Слава богу, у нас жанр не был столь безжалостно скомпрометирован. Более того, именно в разгар ангажированности и мобилизованности советского искусства целая группа первоклассных художников сохранила достоинство именно в русле анималистического жанра. Достоинство свое и достоинство жанра.
Василий Ватагин, Иван Ефимов, Дмитрий Горлов, Борис Воробьев, Иван Ризнич воспринимаются сегодня как анималисты, «пришедшие с холода»: подвижники жанра, завсегдатаи заповедников и зоопарков, они прекрасно сохранились, ничего не растеряли на крутых поворотах истории.

Я помню, как году в 1987 мы с Толей Белкиным брали интервью для нашей передачи «Крыша поехала» у Ивана Ивановича Ризнича, великого анималиста. Старик – ему было много за 80, был крутенек: сразу объяснил нам, что такое настоящее искусство:

— Тот не художник, кто не умеет правильно нарисовать винторогого марала!

Впрочем, был ли жанр в арт-практике Ризнича и его круга равен себе? Не было ли в их подвижничестве своего рода эскапизма? Вполне возможно, что и был. Иметь дело с животными в течение определенных исторических периодов наверняка приятнее, чем потрафлять вкусам вождей людских популяций.

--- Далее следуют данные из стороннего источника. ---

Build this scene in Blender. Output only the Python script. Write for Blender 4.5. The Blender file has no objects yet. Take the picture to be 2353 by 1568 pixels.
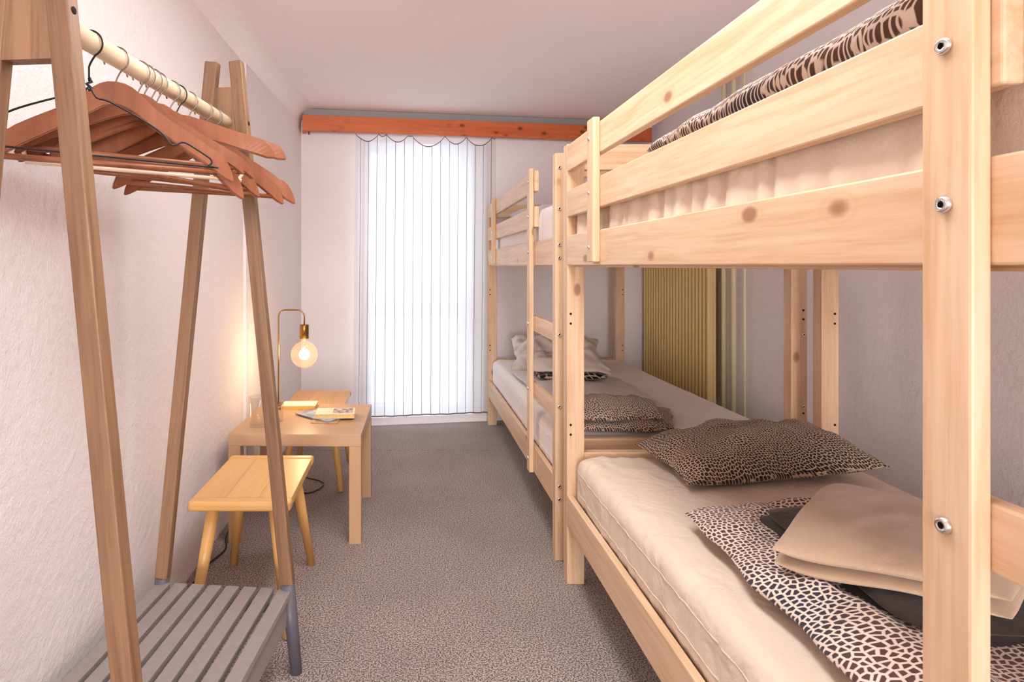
import bpy, bmesh, math, random
from mathutils import Vector, Matrix, noise, Euler
random.seed(7)
SC = bpy.context.scene
COL = SC.collection
# ------------------------------------------------------------------ camera
H = 1.15                                    # eye height
cam = bpy.data.cameras.new('camera'); camo = bpy.data.objects.new('camera', cam); COL.objects.link(camo)
cam.sensor_width = 36; cam.sensor_fit = 'HORIZONTAL'; cam.lens = 36*1400/2353
cam.shift_x = (1176.5-940)/2353; cam.shift_y = -(784-610)/2353
cam.clip_start = 0.02
camo.location = (0, 0, H); camo.rotation_euler = (math.pi/2, 0, 0)
SC.camera = camo
# ------------------------------------------------------------------ world, lights, exposure
w = bpy.data.worlds.new('sky'); SC.world = w; w.use_nodes = True
w.node_tree.nodes['Background'].inputs[0].default_value = (0.74, 0.86, 1.0, 1)
w.node_tree.nodes['Background'].inputs[1].default_value = 1.9
def area(name, loc, rot, sx, sy, power, col, portal=False):
    l = bpy.data.lights.new(name, 'AREA'); l.shape = 'RECTANGLE'; l.size = sx; l.size_y = sy
    l.energy = power; l.color = col
    o = bpy.data.objects.new(name, l); COL.objects.link(o); o.location = loc; o.rotation_euler = rot
    if portal: l.cycles.is_portal = True
    return o
CEIL_FILL = 14
area('ceiling_fill_light', (0.2, 1.25, 2.165), (0, 0, 0), 0.4, 1.8, CEIL_FILL, (0.95, 0.965, 1.0))  # added fill under the ceiling, at the unseen lamp body
area('rear_fill_light', (0.0, -5.90, 1.0), (math.pi/2, 0, 0), 1.6, 1.8, 152, (0.985, 0.965, 0.98))  # added fill light behind the camera; there is no doorway
def globe_light(name, loc, power, col, r):
    l = bpy.data.lights.new(name, 'POINT'); l.energy = power; l.color = col; l.shadow_soft_size = r
    o = bpy.data.objects.new(name, l); COL.objects.link(o); o.location = loc; return o
SC.view_settings.view_transform = 'Standard'
SC.view_settings.look = 'None'
SC.view_settings.gamma = 1
SC.view_settings.use_curve_mapping = False
SC.view_settings.exposure = 0.88
SC.cycles.max_bounces = 10; SC.cycles.diffuse_bounces = 7; SC.cycles.transparent_max_bounces = 16
SC.cycles.caustics_reflective = False; SC.cycles.caustics_refractive = False
SC.cycles.sample_clamp_indirect = 6.0
SC.cycles.use_denoising = True
# ------------------------------------------------------------------ material helpers
def srgb(r, g, b):
    f = lambda c: (c/255/12.92 if c/255 <= .04045 else ((c/255+.055)/1.055)**2.4)
    return (f(r), f(g), f(b), 1)
class NT:
    def __init__(s, name):
        s.m = bpy.data.materials.new(name); s.m.use_nodes = True
        s.t = s.m.node_tree; s.n = s.t.nodes; s.b = s.n['Principled BSDF']; s.out = s.n['Material Output']
    def node(s, typ, **kw):
        n = s.n.new(typ)
        for k, v in kw.items():
            if k in ('i',):
                for a, b in v.items():
                    if hasattr(b, 'is_output'): s.t.links.new(b, n.inputs[a])
                    else: n.inputs[a].default_value = b
            else: setattr(n, k, v)
        return n
    def link(s, a, b): s.t.links.new(a, b)
    def math(s, op, a, b=None, c=None):
        n = s.n.new('ShaderNodeMath'); n.operation = op
        for k, v in enumerate((a, b, c)):
            if v is None: continue
            if hasattr(v, 'is_output'): s.link(v, n.inputs[k])
            else: n.inputs[k].default_value = v
        return n.outputs[0]
    def vmath(s, op, a, b=None):
        n = s.n.new('ShaderNodeVectorMath'); n.operation = op
        for k, v in enumerate((a, b)):
            if v is None: continue
            if hasattr(v, 'is_output'): s.link(v, n.inputs[k])
            else: n.inputs[k].default_value = v
        return n.outputs[0]
    def mix(s, f, a, b):
        n = s.n.new('ShaderNodeMix'); n.data_type = 'RGBA'
        for k, v in ((0, f), (6, a), (7, b)):
            if hasattr(v, 'is_output'): s.link(v, n.inputs[k])
            else: n.inputs[k].default_value = v
        return n.outputs[2]
    def ramp(s, f, lo, hi):
        n = s.n.new('ShaderNodeMapRange'); n.interpolation_type = 'SMOOTHSTEP'
        s.link(f, n.inputs[0]); n.inputs[1].default_value = lo; n.inputs[2].default_value = hi
        return n.outputs[0]
    def obj(s, rnd=True):
        tc = s.n.new('ShaderNodeTexCoord').outputs['Object']
        if not rnd: return tc
        r = s.n.new('ShaderNodeObjectInfo').outputs['Random']
        c = s.node('ShaderNodeCombineXYZ', i={0: s.math('MULTIPLY', r, 31.7), 1: s.math('MULTIPLY', r, 17.3), 2: s.math('MULTIPLY', r, 53.1)})
        return s.vmath('ADD', tc, c.outputs[0])
    def noise(s, v, scale, detail=3, rough=.5, dist=0):
        n = s.node('ShaderNodeTexNoise', i={'Vector': v, 'Scale': scale, 'Detail': detail, 'Roughness': rough, 'Distortion': dist})
        return n.outputs[0]
    def bump(s, h, strength, dist):
        n = s.node('ShaderNodeBump', i={'Height': h, 'Strength': strength, 'Distance': dist})
        s.link(n.outputs[0], s.b.inputs['Normal'])
    def col(s, c):
        if hasattr(c, 'is_output'): s.link(c, s.b.inputs['Base Color'])
        else: s.b.inputs['Base Color'].default_value = c
    def set(s, **k):
        for a, b in k.items(): s.b.inputs[a.replace('_', ' ')].default_value = b
        return s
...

А что с анималистикой сегодня? В каком режиме она работает? Уж явно не в героическом. Но и не в рабочем (это когда жанр, как мы условились, равен себе): работ попросту мало, ничего сопоставимого с великими советскими анималистами. Думаю, анималистика сегодня — в терапевтическом режиме. Это когда на зверей перекладывают нерешенные человеческие — личные и социальные — проблемы. Пускай поносят. А когда скинут — глядишь, и мы проснемся.